3.5.3.2.1) Personal Home Pages:
Figure 10:
Personal Homepage Search
In this page, user can make search on personal homepages that are related to computer science. There are six search fields that make user to get more structured information. These fields are ‘Person’s Name’, ’Research Interests’, ’Mail Address’, ’Academic Memberships’, ’Phone’ and ‘Courses given’. There is also ‘Exact’ option for each field. If exact option is selected, query is evaluated according to the text written in that field. The default option is likely search for each field. It is also possible to mark more than one field. Exact option is included in every advance search domain so it is not necessary to re-explain it.
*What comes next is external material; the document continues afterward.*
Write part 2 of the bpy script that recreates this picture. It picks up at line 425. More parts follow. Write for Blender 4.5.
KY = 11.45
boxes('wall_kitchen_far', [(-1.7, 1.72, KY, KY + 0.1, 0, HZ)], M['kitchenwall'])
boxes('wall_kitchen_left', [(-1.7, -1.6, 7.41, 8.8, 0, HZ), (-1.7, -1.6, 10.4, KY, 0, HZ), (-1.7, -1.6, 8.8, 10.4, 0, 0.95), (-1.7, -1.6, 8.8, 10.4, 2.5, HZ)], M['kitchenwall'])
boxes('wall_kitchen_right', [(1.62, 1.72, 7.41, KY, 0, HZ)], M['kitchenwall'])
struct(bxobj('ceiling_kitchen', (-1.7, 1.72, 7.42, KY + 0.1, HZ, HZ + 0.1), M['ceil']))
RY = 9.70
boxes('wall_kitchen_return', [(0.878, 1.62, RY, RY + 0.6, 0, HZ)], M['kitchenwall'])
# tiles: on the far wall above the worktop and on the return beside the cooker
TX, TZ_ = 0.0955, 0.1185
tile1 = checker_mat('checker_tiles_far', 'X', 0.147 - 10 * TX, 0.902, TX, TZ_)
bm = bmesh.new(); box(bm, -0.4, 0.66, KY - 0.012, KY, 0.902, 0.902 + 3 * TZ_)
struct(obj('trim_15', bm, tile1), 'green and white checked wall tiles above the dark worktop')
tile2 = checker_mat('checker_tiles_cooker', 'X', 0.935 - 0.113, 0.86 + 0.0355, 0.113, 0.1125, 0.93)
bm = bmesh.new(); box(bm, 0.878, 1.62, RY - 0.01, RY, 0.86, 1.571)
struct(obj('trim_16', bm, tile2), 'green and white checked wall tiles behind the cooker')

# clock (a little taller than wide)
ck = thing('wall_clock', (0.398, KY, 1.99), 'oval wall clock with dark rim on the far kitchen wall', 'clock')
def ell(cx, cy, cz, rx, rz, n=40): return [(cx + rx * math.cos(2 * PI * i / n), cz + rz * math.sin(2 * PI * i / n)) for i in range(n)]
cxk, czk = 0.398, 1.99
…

User can also choose the number of top query results by using drop-down button. There are options from 10 to 50. When user pushes the ‘Advance Search’ button results of this query will be shown.
3.5.3.2.2) Course Pages:
Figure 11:
Course Page Search
By using this page you can perform
search on course homepage domain. There are six search fields which are ‘Course
Name’, ‘Instructor Name’, ’Text Book’, ‘University Name’, ’Instructor’s E-mail’
and ‘Description’.
3.5.3.2.3) Research Group Pages:
Figure 12:
Research-Group Page Search
From this page user can perform search on research group pages. There are five fields for searching, these are ‘Member Names’, ‘Research Subject’, ‘Publications’, ‘Research Interests’ and ‘E-mail Addresses’.